Sunday 1 April 2012

Silly Equivocation

So, about a week ago I commented on how to turn religion into an empty and meaningless concept by just following the recommendations of Reason.com contributor Kennedy, who defines religion as "anything that is about God." Aside from the fact that this excludes non-theistic religions like Buddhism from being religions at all, the real problem with that article was its clumsy and ham-handed way of dealing with concepts in an effort to support the ridiculous conclusion that atheism is not only a "belief system" but a religion. I guess the lack of belief in werewolves also constitutes a comprehensive belief system, too; how easy it is to build a systematic arrangement of beliefs by... um, just not believing in something!

In a similar effort at fudging boundaries, Stanley Fish tries to argue that science is really on a par with religion, and amounts to faith and appeals to authority. This is a common tactic typically employed by religious fundamentalists and creationists but in this particular case, is coming from a sort of postmodernist, relativist thinker. I feel that, in some sense, Fish and I are playing for the same team, at least in the sense that I sympathize with many of his criticisms of absolutist, rationalistic, and universalist positions. But I think he's picking the wrong targets on this one.

Jerry Coyne writes an excellent and straightforward response that, I feel, hits the nail on the head: Fish just "misunderstands science." Coyne doesn't come right out and say it but pretty much implies that science isn't really about "belief" at all; modern empirical science is concerned with providing tentative descriptions and explanations of natural phenomena for purposes of prediction and control and, well, for the most part, it just "works." Something like the theory of evolution isn't something you need to "believe" in at all; either you understand it, or you don't, and if you understand it, you see that it's a parsimonious and coherent explanation for the phenomenon of biodiversity. Scientific study may lead you to adopt or reject certain beliefs, but it operates well enough regardless of what you believe or don't believe. Science doesn't really need philosophical justification (although I do feel that good science and good philosophy go hand in hand, and one should not ignore one for the sake of the other; science pursued in the absence of philosophy becomes superficial and uncritical, while philosophy pursued without proper recognition of contemporary science becomes mere wordplay and fantasy).

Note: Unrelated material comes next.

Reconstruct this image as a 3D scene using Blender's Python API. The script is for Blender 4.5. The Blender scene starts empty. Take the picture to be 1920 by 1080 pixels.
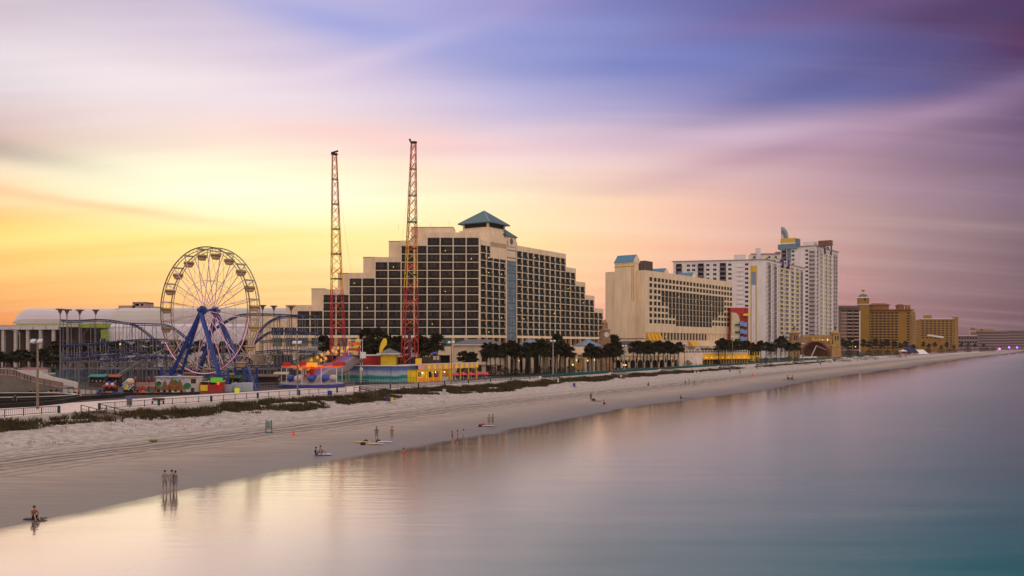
import bpy, bmesh, math, random
from mathutils import Vector, Matrix
random.seed(7)
SC = bpy.context.scene
R = math.radians
FOC, CX, HZ, CZ = 1706.67, 960.0, 648.0, 12.5

# ------------------------------------------------------------------ camera
cam = bpy.data.objects.new('camera', bpy.data.cameras.new('camera'))
SC.collection.objects.link(cam); SC.camera = cam
cam.location = (0, 0, CZ); cam.rotation_euler = (R(90), 0, 0)
cam.data.lens = 32.0; cam.data.sensor_width = 36.0; cam.data.shift_y = 0.05625
cam.data.clip_start = 0.5; cam.data.clip_end = 30000

def lin(c):
    return tuple((x/255/12.92 if x/255 <= .04045 else ((x/255+.055)/1.055)**2.4) for x in c)

# ------------------------------------------------------------------ sky
W = bpy.data.worlds.new('World'); SC.world = W; W.use_nodes = True
nt = W.node_tree; nt.nodes.clear()
def N(t, **k):
    n = nt.nodes.new(t)
    for a, b in k.items(): setattr(n, a, b)
    return n
def L(a, b): nt.links.new(a, b)
def M2(op, a, b=None, c=None):
    n = N('ShaderNodeMath', operation=op)
    for i, x in enumerate((a, b, c)):
        if x is None: continue
        if isinstance(x, (int, float)): n.inputs[i].default_value = x
        else: L(x, n.inputs[i])
    return n.outputs[0]
tc = N('ShaderNodeTexCoord'); sx = N('ShaderNodeSeparateXYZ'); L(tc.outputs['Generated'], sx.inputs[0])
X_, Y_, Z_ = sx.outputs
hyp = M2('SQRT', M2('ADD', M2('MULTIPLY', X_, X_), M2('MULTIPLY', Y_, Y_)))
az = M2('MULTIPLY', M2('ARCTAN2', X_, Y_), 180/math.pi)          # degrees right of the pier's view
tel = M2('DIVIDE', Z_, M2('MAXIMUM', hyp, .0001))                # tangent of elevation
# long clouds drawn out by the wind: warp the look-up a little
cz_ = M2('ADD', M2('MAXIMUM', Z_, 0.0), .16)
cmb = N('ShaderNodeCombineXYZ'); L(M2('DIVIDE', X_, cz_), cmb.inputs[0]); L(M2('DIVIDE', Y_, cz_), cmb.inputs[1])
mp = N('ShaderNodeMapping'); mp.inputs['Rotation'].default_value = (0, 0, R(20)); mp.inputs['Scale'].default_value = (.16, 1.05, 1)
L(cmb.outputs[0], mp.inputs[0])
def noise(vec, sc, det, rough=.5):
    n = N('ShaderNodeTexNoise'); n.inputs['Scale'].default_value = sc; n.inputs['Detail'].default_value = det
    n.inputs['Roughness'].default_value = rough; L(vec, n.inputs['Vector']); return n.outputs['Fac']
na = noise(mp.outputs[0], 1.3, 3); nb = noise(mp.outputs[0], 4.5, 3)
telw = M2('ADD', tel, M2('MULTIPLY', M2('SUBTRACT', na, .5), .06))
GX = [0, 240, 480, 720, 960, 1200, 1440, 1680, 1920]
GY = [0, 90, 180, 270, 360, 450, 540, 600, 648]
G = [
 [(205,193,205),(192,180,202),(198,186,210),(172,170,216),(160,150,200),(112,116,176),(104,98,154),(88,70,114),(78,40,72)],
 [(216,200,210),(228,214,220),(215,200,218),(192,184,220),(148,153,205),(110,126,192),(106,110,168),(90,84,134),(76,46,84)],
 [(216,208,212),(234,220,222),(234,216,222),(214,200,220),(172,172,214),(142,144,198),(118,124,182),(98,98,150),(78,66,116)],
 [(224,190,180),(240,215,205),(250,225,205),(245,207,200),(235,205,213),(216,188,196),(194,160,176),(156,126,144),(116,88,118)],
 [(255,204,132),(255,238,172),(255,253,214),(255,245,190),(255,232,190),(252,208,184),(212,172,172),(164,134,148),(122,102,122)],
 [(255,210,104),(255,224,132),(255,238,164),(255,238,160),(255,228,168),(254,204,168),(222,174,162),(170,142,143),(126,102,112)],
 [(255,182,98),(255,202,122),(255,216,148),(255,222,148),(255,214,160),(250,186,154),(218,158,150),(164,131,132),(114,90,102)],
 [(242,150,82),(250,166,90),(252,182,112),(250,190,130),(248,186,150),(236,155,145),(202,136,134),(154,112,118),(102,80,90)],
 [(232,142,80),(240,156,86),(244,172,104),(240,178,122),(236,170,140),(222,144,136),(186,124,124),(130,92,100),(84,60,72)]]
G = [[lin(c) for c in r] for r in G]
def grid(px, py):
    px = min(max(px, 0), 1919.9); py = min(max(py, 0), 647.9)
    i = int(px//240); a = px/240-i
    j = max(k for k in range(8) if GY[k] <= py); b = (py-GY[j])/(GY[j+1]-GY[j])
    return [ (G[j][i][k]*(1-a)+G[j][i+1][k]*a)*(1-b) + (G[j+1][i][k]*(1-a)+G[j+1][i+1][k]*a)*b for k in range(3)]
BACK = (1.0, .80, .66); ZEN = (.92, .84, .82); SKYK = 1.0  # unseen sky behind and overhead, set brighter to light the seaward walls
rowsT = [-.02, .03, .065, .11, .16, .21, .26, .31, .37]
def ramp(T):
    r = N('ShaderNodeValToRGB'); cr = r.color_ramp; cr.interpolation = 'LINEAR'
    st = []
    for k in range(11):
        a = -30+6*k
        px = CX+FOC*math.tan(R(a)); py = HZ-max(T, 0)*math.hypot(FOC, px-CX)
        st.append((a, grid(px, py)))
    f = SKYK*(1 if T < .3 else 1)
    st = [(-180, [b*f for b in BACK]), (-115, [b*f for b in BACK]), (-60, [b*.9 for b in st[0][1]])] + st + \
         [(62, [b*.75*f for b in BACK]), (115, [b*f for b in BACK])]
    st.sort(key=lambda s: s[0])
    cr.elements[0].position = 0; cr.elements[1].position = 1
    for k, (a, c) in enumerate(st[1:], 1): cr.elements.new(a/360+.5)
    cr.elements.remove(cr.elements[len(cr.elements)-1])
    for e, (a, c) in zip(list(cr.elements), st): e.color = (*c, 1)
    L(az_n, r.inputs[0]); return r.outputs[0]
azw = M2('ADD', az, M2('MULTIPLY', M2('SUBTRACT', nb, .5), 3.0))
az_n = M2('ADD', M2('DIVIDE', azw, 360.0), .5)
def mixc(f, a, b, mode='MIX'):
    n = N('ShaderNodeMix', data_type='RGBA', blend_type=mode)
    if isinstance(f, (int, float)): n.inputs[0].default_value = f
    else: L(f, n.inputs[0])
    for i, x in ((6, a), (7, b)):
        if isinstance(x, tuple): n.inputs[i].default_value = (*x[:3], 1)
        else: L(x, n.inputs[i])
    return n.outputs[2]
def mr(v, a, b, smooth=True):
    n = N('ShaderNodeMapRange'); n.interpolation_type = 'SMOOTHSTEP' if smooth else 'LINEAR'
    n.inputs['From Min'].default_value = a; n.inputs['From Max'].default_value = b; L(v, n.inputs['Value']); return n.outputs[0]
col = ramp(rowsT[0])
for k in range(1, len(rowsT)):
    col = mixc(mr(telw, rowsT[k-1], rowsT[k], False), col, ramp(rowsT[k]))
col = mixc(mr(tel, .42, 1.1), col, tuple(z*SKYK for z in ZEN))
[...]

Say we have a chemist who has a "belief" that if you put your hand into a vat of sulfuric acid it will burn your hand. You can argue all you like that this belief is just as good as belief in a loving God, and based on  faith, authority, or whatever. But, well, go ahead and put your hand in the fucking vat. You can believe that the searing pain is the magical sensation of the presence of angels or that it's, you know, acid burning your hand. What you believe just doesn't matter. Science takes place in the realm of acting and doing, of natural phenomena. It isn't metaphysical, but it doesn't really aim to be. You can believe the world is flat, but if you go on a voyage in a sailing ship, you won't fall off the edge of the world, because there just isn't one.

Religion as we know it is ultimately all about having certain sorts of belief, and Fish seems to concede that they are basically just based on appeals to authority. Now, I don't feel religion has to be this way. I think we can purge religion of doctrines like theism, supernaturalism, the existence of a unitary or eternal soul and an afterlife. I think we can conceive of religion in non-doctrinal terms, as a way of living in the world, which is complementary to science, and not in conflict with it. Science, any way you slice it, does not deal with questions of meaning or value, and no descriptive account of phenomena will tell us what we ought to do (in this sense, I disagree with some folks, like Sam Harris, who feel that we actually can base some type of morality, or some account of "how we should live," entirely on scientific data). Science provides us with a rough kind of "map," but not a destination or goal, so to speak. Any talk of how we should go about things takes place in the realm of value and non-rational desire and preference. I think one could say that a "religious person" is just one who has a unified way of responding to the totality of existence and phenomena, rather than just haphazardly reacting to stimuli.

I don't think science really does put itself forward as some kind of privileged, special, authoritative way of believing or seeing the world. It's just a pragmatic way of dealing with phenomena, nothing more. Science can be conceived of in much more epistemically humble terms than Fish characterizes it.